The battle centered on notices placed by non-government entities.  The Statesman said the law applied to all legal notices, while the Business Review said that any notice placed by businesses and private individuals could run in either paper – or both.

Supreme Court Justices said a clause in the state’s constitution means the Business Review can charge for legal notices because of the way the law’s title was written.

Justices said statutes must only deal with one issue – and that issue must be outlined in the law’s title.  The title of the 1994 law limiting legal ads to the largest paper specifically refers to “governmental entities.”

The Business Review said the Statesman was trying to corner the market on lucrative legal ads.

“The Statesman was attempting to gain a monopoly on the publication of a broad scope of legal notices contrary to the Idaho Constitution and, we believe, the Legislature’s intent when they amended the act in 1994,” IBR attorney Newal Squyres said.

In 2007, a lower-court decision blocked IBR from charging for legal notices, but the paper continued to run them free of charge. Publisher Rick Carpenter said it had lost out on $500,000 in revenue because of the Statesman’s lawsuit.

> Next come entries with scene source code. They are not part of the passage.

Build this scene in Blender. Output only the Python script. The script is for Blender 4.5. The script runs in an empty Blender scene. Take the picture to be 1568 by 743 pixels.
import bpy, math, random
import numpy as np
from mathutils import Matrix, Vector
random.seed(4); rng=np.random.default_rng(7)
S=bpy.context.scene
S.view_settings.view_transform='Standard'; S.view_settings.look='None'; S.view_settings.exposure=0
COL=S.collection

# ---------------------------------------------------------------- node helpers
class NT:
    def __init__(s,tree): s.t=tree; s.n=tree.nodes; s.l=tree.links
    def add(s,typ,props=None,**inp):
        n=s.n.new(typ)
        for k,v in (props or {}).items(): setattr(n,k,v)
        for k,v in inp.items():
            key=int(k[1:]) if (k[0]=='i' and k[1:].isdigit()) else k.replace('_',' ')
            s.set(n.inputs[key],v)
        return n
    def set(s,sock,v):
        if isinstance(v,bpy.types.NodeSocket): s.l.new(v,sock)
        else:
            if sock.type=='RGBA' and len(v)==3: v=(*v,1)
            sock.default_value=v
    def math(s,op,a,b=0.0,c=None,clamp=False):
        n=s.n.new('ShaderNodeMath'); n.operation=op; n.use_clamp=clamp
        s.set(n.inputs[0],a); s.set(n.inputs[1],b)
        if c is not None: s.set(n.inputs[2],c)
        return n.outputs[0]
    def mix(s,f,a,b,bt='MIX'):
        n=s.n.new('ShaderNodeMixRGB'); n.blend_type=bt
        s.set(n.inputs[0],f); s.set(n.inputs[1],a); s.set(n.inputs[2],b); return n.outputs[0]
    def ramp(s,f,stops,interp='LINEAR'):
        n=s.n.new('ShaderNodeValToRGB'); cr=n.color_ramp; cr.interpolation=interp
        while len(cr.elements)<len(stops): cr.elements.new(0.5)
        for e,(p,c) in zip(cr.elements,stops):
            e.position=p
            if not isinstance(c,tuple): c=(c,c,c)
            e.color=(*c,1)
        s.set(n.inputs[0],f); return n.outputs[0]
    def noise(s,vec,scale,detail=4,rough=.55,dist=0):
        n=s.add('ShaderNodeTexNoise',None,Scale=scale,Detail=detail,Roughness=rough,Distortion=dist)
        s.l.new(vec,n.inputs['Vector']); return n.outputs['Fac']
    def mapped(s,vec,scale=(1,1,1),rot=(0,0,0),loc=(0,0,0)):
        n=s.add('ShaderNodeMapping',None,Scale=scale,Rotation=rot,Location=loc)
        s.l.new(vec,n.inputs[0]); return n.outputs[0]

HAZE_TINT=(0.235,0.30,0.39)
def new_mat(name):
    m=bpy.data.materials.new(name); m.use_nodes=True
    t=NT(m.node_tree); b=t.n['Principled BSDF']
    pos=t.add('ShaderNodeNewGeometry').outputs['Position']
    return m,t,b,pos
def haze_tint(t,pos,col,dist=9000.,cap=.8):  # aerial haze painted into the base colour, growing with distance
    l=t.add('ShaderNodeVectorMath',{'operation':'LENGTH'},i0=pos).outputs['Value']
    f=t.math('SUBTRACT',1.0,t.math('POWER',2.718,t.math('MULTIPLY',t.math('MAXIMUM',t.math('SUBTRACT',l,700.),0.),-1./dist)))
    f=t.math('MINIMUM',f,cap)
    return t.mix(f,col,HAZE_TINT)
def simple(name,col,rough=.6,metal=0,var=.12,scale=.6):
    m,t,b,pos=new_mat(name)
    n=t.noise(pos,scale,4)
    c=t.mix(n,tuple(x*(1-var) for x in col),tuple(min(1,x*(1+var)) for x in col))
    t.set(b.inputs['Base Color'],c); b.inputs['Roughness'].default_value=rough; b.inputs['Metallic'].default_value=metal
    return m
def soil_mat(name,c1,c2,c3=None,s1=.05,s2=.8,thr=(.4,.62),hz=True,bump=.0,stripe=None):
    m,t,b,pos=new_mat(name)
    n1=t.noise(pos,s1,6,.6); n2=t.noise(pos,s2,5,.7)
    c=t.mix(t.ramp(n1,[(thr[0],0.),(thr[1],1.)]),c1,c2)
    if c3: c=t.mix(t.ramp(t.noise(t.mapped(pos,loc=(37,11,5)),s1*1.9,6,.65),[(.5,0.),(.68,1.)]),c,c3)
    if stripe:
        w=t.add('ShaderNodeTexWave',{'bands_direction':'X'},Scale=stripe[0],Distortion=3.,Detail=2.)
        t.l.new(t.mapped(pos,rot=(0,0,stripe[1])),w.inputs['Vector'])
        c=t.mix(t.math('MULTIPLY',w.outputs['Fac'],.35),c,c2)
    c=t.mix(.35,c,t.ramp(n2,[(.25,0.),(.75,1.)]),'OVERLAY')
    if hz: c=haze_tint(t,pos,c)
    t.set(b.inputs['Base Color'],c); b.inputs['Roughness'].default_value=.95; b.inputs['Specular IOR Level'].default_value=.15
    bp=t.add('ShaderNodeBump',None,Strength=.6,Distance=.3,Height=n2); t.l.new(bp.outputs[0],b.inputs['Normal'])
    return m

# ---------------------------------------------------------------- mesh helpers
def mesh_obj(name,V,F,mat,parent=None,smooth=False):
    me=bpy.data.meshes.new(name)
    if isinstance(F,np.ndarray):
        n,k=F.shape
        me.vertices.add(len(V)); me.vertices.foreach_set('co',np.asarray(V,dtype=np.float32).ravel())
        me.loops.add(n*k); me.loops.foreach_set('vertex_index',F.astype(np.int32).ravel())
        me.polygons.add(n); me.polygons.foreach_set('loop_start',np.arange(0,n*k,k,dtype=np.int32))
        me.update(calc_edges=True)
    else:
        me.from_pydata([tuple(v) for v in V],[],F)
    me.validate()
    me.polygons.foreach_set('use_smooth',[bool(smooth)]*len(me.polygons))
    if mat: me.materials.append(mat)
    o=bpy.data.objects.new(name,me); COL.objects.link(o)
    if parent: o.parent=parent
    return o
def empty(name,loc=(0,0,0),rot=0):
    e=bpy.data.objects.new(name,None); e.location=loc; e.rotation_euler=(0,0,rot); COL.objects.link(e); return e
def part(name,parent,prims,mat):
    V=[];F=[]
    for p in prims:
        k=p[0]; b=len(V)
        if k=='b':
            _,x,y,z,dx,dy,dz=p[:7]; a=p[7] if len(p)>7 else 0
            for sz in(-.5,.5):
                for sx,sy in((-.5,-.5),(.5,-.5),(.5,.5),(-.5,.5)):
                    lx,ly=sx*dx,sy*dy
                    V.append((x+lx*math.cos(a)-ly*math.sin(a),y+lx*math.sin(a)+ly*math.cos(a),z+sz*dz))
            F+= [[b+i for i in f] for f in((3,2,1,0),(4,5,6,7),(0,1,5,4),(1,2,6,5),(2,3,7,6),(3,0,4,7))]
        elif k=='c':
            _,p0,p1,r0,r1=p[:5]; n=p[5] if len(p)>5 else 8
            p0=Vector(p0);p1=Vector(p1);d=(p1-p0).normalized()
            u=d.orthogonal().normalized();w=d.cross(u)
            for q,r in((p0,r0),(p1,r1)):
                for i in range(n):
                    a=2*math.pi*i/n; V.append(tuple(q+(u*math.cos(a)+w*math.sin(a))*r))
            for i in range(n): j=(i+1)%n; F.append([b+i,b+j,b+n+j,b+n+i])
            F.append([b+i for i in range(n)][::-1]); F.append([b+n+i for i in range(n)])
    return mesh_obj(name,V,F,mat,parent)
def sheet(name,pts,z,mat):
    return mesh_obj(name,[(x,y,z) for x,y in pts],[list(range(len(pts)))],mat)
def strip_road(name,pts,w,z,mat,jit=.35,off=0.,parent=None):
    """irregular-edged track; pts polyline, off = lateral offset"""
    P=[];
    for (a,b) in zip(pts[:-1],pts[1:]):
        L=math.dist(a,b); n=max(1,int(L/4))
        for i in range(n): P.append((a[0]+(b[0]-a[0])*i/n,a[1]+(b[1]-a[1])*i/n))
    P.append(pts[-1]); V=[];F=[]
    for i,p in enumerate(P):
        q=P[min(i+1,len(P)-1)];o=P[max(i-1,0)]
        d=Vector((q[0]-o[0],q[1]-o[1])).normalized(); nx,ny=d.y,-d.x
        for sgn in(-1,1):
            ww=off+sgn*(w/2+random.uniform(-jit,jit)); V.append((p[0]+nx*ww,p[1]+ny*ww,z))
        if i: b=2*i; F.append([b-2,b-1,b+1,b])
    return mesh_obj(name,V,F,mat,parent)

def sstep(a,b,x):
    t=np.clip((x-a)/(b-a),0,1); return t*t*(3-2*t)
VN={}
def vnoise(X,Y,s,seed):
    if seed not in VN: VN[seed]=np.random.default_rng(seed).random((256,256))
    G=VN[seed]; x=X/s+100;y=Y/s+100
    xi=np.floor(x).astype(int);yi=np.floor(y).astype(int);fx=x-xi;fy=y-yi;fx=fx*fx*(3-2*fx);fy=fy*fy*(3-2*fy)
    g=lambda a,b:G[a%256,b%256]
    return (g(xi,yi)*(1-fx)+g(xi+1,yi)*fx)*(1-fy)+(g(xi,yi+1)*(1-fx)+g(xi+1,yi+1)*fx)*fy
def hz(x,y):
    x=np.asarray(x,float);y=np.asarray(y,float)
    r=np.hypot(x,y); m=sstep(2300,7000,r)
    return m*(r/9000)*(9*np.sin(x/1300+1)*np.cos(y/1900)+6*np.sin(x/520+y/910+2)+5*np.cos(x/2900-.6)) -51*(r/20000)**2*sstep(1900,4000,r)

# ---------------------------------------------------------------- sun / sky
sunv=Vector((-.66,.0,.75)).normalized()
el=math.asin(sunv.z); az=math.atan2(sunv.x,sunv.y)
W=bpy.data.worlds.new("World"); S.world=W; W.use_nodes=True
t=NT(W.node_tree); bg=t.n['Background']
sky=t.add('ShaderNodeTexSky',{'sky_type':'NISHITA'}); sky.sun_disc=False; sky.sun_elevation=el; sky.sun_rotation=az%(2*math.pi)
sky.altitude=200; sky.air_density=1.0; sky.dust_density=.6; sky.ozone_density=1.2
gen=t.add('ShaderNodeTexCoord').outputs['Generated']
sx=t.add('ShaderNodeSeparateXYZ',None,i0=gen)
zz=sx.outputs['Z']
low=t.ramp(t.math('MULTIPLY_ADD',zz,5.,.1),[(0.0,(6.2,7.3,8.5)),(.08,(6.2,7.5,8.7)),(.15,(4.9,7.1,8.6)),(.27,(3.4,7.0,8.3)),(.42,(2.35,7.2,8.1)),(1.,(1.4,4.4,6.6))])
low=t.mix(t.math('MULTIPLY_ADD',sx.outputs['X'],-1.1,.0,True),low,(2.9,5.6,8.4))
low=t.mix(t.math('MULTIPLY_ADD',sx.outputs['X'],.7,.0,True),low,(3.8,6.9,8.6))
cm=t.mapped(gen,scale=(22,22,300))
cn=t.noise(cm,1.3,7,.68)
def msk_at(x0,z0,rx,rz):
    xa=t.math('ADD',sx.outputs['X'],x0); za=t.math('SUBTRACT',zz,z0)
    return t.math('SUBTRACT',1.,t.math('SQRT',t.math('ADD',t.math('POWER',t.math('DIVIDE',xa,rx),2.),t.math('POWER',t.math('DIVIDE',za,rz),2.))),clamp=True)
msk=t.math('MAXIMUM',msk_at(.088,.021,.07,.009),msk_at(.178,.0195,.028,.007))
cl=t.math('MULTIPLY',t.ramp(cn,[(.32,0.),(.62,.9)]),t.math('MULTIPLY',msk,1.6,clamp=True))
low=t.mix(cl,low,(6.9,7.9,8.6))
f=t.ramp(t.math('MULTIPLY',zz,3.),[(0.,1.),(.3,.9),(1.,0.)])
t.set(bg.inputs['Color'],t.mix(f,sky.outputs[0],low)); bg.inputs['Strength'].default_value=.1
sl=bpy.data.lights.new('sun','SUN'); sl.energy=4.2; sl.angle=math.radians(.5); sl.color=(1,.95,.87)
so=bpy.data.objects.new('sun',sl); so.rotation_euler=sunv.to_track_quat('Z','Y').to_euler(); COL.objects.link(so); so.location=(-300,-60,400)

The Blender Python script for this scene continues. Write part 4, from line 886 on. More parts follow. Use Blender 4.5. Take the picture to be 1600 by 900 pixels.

Statesman publisher Mi Ai Parrish refused to answer questions by NewsChannel 7, and instead an assistant referred us to a story “that ran in the newspaper.” The Statesman story contained only one comment from Parrish.

"We're disappointed," Parrish told reporter Joe Estrella.

“It’s huge,” Idaho Business Review publisher Rick Carpenter said. “It’s probably ten percent of our annual revenue.  When we lost the district court decision, some of our clients went to the Statesman. We’re going to try and get them back.”

Carpenter said his paper will resume charging for legal ads right away.